[bitcoin-dev] Versionbits BIP (009) minor revision proposal.

Eric Lombrozo elombrozo at gmail.com
Wed Sep 30 04:46:25 UTC 2015


Good points, Greg.

The way I see it, this mechanism isn't really about "voting" - it's 
about deployment of fairly uncontroversial changes with the minimum 
amount of negative disruption. If we have reason to believe a particular 
BIP stands little chance of hitting the 95% mark relatively quickly, 
it's probably better not to deploy it...so this mechanism is most useful 
for adding fairly uncontroversial features provided as default settings 
in product releases - and measuring adoption as best we can before 
activating these features.

The current controversies around things like CLTV, CSV, etc... don't 
seem to revolve around these features themselves - there seems to be 
near-unanimous agreement that these features are good (and most 
disagreements regarding functionality are over quite minor nits, 
really). Instead the controversies are much more likely to be around 
deployment strategies.

While I would like to get some form of explicit acknowledgment from 
miners that a new rule is in effect, the truth of the matter is we still 
lack a means to determine whether or not miners are actually enforcing 
these rules...unless someone happens to mine a block that breaks the new 
rule. This is a bit frustrating...but that's just how it is.

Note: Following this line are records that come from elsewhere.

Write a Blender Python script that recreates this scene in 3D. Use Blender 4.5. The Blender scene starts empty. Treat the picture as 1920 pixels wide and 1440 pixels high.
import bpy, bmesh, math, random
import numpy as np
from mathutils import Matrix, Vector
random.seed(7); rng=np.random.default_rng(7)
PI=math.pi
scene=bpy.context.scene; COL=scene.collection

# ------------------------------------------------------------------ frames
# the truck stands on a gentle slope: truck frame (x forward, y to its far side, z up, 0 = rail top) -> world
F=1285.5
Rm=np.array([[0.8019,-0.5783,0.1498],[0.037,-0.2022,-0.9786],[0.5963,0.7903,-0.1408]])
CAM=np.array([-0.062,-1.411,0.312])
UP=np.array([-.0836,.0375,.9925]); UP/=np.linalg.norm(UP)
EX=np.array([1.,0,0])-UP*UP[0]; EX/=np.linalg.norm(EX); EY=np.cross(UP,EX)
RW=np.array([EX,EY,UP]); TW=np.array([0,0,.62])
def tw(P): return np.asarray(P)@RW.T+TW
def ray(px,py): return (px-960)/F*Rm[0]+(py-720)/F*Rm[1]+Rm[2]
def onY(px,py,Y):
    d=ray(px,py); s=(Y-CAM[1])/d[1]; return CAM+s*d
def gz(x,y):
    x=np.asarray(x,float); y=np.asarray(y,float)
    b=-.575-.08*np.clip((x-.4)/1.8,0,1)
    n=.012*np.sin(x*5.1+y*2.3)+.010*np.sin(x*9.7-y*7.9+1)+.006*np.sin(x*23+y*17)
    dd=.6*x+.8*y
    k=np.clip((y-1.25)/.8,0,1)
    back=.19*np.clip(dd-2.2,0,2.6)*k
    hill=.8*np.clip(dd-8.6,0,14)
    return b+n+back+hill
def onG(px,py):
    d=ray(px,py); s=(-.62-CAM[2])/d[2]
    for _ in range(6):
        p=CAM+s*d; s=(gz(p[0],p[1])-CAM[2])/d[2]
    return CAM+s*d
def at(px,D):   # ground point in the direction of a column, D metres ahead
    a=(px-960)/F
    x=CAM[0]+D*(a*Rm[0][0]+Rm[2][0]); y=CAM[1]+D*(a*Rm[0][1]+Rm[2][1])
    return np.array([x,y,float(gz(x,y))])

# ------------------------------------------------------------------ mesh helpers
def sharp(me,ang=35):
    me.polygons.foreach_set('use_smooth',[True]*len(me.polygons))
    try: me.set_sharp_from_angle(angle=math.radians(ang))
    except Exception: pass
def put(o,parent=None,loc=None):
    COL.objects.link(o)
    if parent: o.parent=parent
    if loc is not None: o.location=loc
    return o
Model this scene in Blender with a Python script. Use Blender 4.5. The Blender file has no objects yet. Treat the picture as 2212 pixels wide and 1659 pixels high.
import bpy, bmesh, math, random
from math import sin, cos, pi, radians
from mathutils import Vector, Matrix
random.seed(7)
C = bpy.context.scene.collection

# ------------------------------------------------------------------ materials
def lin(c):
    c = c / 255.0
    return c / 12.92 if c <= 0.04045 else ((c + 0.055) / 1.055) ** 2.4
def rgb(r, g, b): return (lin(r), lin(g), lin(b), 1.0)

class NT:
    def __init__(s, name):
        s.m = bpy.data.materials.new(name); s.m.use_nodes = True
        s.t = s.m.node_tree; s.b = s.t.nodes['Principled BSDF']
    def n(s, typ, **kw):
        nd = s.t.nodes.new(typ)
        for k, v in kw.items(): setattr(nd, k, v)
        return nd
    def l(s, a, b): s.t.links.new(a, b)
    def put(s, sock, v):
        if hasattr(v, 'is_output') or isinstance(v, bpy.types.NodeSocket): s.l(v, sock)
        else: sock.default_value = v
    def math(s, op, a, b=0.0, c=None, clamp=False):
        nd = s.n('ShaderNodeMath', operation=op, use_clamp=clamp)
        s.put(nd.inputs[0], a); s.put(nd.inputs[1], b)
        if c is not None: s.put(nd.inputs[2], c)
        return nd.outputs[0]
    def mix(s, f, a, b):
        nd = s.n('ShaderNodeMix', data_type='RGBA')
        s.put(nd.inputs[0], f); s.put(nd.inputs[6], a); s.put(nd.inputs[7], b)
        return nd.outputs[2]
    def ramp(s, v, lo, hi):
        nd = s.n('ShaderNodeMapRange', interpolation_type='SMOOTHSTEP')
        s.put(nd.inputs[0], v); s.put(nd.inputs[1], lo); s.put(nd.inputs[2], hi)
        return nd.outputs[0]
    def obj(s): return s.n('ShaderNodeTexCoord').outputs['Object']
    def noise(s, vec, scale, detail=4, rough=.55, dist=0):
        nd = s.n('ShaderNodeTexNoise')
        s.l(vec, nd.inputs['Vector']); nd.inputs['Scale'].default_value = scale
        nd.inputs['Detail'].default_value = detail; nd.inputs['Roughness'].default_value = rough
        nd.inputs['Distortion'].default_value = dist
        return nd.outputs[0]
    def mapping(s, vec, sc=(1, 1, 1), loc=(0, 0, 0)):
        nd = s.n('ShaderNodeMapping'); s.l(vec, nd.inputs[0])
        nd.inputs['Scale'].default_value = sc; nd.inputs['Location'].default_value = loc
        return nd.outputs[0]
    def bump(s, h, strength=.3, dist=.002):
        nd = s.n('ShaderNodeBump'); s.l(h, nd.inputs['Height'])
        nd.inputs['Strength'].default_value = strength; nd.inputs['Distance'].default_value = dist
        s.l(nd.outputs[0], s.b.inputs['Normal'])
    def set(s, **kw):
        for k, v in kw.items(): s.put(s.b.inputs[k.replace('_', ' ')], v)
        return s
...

To sum up, Version Bits is not a mechanism for vetting proposed changes 
and building consensus (that should take place BEFORE we assign bits). 
This is a deployment mechanism for fairly uncontroversial changes. 
Either a BIP is relatively quickly adopted with overwhelming 
support...or else perhaps it's best to wait until it has sufficient 
support before attempting deployment (or perhaps not deploy it at all) - 
and ultimately we want these transitions to run as smoothly as possible. 
As long as the BIPs are relatively uncontroversial, miners will most 
likely continue to choose to cooperate in the interest of the health of 
the network (and will use recommended default settings). Once clients 
have better support for this, perhaps we can do more sophisticated 
signaling.


- Eric


------ Original Message ------
From: "Gregory Maxwell" <gmaxwell at gmail.com>
To: "Rusty Russell" <rusty at rustcorp.com.au>
Cc: "Bitcoin Dev" <bitcoin-dev at lists.linuxfoundation.org>; "Peter Todd" 
<pete at petertodd.org>; "Pieter Wuille" <pieter.wuille at gmail.com>; "Eric 
Lombrozo" <elombrozo at gmail.com>
Sent: 9/29/2015 7:57:52 PM
Subject: Re: Versionbits BIP (009) minor revision proposal.

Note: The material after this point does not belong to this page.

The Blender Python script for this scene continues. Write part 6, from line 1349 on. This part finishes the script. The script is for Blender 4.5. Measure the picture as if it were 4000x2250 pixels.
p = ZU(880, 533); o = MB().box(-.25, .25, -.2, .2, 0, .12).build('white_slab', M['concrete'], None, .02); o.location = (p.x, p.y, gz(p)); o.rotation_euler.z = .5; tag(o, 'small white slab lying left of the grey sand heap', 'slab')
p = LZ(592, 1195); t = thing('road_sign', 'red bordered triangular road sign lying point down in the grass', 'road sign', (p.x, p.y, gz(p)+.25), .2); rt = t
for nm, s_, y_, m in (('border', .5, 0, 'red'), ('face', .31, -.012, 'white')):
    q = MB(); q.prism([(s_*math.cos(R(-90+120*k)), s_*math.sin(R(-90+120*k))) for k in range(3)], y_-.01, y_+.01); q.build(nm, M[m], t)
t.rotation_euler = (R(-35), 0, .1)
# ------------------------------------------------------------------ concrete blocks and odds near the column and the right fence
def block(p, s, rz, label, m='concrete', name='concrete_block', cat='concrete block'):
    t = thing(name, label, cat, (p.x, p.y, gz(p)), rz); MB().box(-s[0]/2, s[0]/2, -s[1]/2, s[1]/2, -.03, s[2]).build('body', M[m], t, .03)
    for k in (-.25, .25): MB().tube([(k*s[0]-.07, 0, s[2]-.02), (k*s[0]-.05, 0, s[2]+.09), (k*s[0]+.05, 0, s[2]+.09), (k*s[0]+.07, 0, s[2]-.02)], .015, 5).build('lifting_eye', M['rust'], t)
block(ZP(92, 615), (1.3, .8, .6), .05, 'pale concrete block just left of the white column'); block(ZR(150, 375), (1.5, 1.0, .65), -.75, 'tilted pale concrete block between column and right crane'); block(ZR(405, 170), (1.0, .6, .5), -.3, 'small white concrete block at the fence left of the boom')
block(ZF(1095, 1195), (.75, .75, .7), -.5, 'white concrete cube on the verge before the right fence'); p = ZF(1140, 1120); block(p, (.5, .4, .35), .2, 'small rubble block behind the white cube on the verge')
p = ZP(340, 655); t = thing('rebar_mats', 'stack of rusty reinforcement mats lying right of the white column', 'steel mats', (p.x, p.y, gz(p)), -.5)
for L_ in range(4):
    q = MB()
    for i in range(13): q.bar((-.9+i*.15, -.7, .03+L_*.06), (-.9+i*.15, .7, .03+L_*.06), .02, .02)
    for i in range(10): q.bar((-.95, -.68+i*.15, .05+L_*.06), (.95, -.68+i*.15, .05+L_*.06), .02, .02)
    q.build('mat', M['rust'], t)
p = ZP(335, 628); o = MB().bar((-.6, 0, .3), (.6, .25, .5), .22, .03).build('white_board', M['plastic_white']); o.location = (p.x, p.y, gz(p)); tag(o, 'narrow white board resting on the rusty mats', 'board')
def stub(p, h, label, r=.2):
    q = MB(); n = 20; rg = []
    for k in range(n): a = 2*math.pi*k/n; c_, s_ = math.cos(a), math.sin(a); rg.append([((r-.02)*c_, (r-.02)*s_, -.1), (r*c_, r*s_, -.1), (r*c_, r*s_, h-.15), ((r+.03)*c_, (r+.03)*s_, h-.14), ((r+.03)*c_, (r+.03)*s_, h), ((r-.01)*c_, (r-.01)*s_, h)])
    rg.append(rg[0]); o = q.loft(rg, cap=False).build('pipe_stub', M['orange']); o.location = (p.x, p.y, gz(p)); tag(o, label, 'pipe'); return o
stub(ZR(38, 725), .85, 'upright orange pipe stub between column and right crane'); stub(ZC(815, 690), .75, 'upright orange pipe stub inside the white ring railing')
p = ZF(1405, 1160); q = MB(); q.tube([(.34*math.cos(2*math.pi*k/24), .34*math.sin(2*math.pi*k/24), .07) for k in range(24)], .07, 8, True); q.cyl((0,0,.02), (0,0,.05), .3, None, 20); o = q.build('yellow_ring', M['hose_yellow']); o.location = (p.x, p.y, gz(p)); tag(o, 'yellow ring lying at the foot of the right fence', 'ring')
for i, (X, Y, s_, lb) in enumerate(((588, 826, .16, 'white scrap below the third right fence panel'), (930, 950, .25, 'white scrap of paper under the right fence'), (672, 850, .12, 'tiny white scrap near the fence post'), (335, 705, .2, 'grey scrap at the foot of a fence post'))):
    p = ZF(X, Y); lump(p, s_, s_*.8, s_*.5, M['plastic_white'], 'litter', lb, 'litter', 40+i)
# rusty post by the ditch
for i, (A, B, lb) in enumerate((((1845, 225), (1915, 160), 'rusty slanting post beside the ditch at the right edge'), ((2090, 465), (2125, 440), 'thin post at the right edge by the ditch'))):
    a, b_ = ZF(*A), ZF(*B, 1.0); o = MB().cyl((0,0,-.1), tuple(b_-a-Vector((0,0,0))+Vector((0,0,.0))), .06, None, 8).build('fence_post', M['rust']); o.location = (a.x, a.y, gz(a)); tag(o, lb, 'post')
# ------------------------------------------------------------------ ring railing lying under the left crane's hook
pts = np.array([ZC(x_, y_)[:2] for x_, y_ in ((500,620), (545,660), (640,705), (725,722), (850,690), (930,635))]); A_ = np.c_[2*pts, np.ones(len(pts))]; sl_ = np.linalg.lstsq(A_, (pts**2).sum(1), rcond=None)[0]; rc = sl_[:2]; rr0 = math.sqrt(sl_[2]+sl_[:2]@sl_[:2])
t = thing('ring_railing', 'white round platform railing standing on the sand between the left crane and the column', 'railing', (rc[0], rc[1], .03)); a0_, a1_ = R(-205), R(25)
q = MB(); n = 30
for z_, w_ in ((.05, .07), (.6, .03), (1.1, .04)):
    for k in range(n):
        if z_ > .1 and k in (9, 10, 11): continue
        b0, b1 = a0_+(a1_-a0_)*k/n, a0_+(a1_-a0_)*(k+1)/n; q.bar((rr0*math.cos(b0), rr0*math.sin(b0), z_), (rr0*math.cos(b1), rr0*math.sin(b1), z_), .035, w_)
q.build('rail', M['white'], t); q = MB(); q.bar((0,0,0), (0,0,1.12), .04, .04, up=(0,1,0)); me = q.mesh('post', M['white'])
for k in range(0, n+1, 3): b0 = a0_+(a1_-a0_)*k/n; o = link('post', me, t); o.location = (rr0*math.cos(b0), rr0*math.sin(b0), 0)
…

>On Wed, Sep 30, 2015 at 2:30 AM, Rusty Russell <rusty at rustcorp.com.au> 
>wrote:
>>  Hi all,
>>
>>          Pieter and Eric pointed out that the current BIP has miners
>>  turning off the bit as soon as it's locked in (75% testnet / 95%
>>  mainnet).  It's better for them to keep setting the bit until 
>>activation
>>  (2016 blocks later), so network adoption is visible.
>>
>>  I'm not proposing another suggestion, though I note it for future:
>>  miners keep setting the bit for another 2016 blocks after activation,
>>  and have a consensus rule that rejects blocks without the bit.  That
>>  would "force" upgrades on those last miners.  I feel we should see 
>>how
>>  this works first.
>
>
>Actually getting rid of the immediate bit forcing was something I
>considered to be an advantage of versionbits over prior work.
>
>Consider,  where possible we carve soft fork features out from
>non-standard behavior.  Why do we do this?  Primarily so that
>non-upgraded miners are not mining invalid transactions which
>immediately cause short lived forks once the soft-fork activates.
>(Secondarily to protect wallets from unconfirmed TX that won't ever
>confirm).
>
>The version forcing, however, guarantees existence of the same forks
>that the usage of non-standard prevented!
>
>I can, however, argue it the other way (and probably have in the
>past):  The bit is easily checked by thin clients, so thin clients
>could use it to reject potentially ill-fated blocks from non-upgraded
>miners post switch (which otherwise they couldn't reject without
>inspecting the whole thing). This is an improvement over not forcing
>the bit, and it's why I was previously in favor of the way the
>versions were enforced.  But, experience has played out other ways,
>and thin clients have not done anything useful with the version
>numbers.
>
>A middle ground might be to require setting the bit for a period of
>time after rule enforcing begins, but don't enforce the bit, just
>enforce validity of the block under new rules.  Thus a thin client
>could treat these blocks with increased skepticism.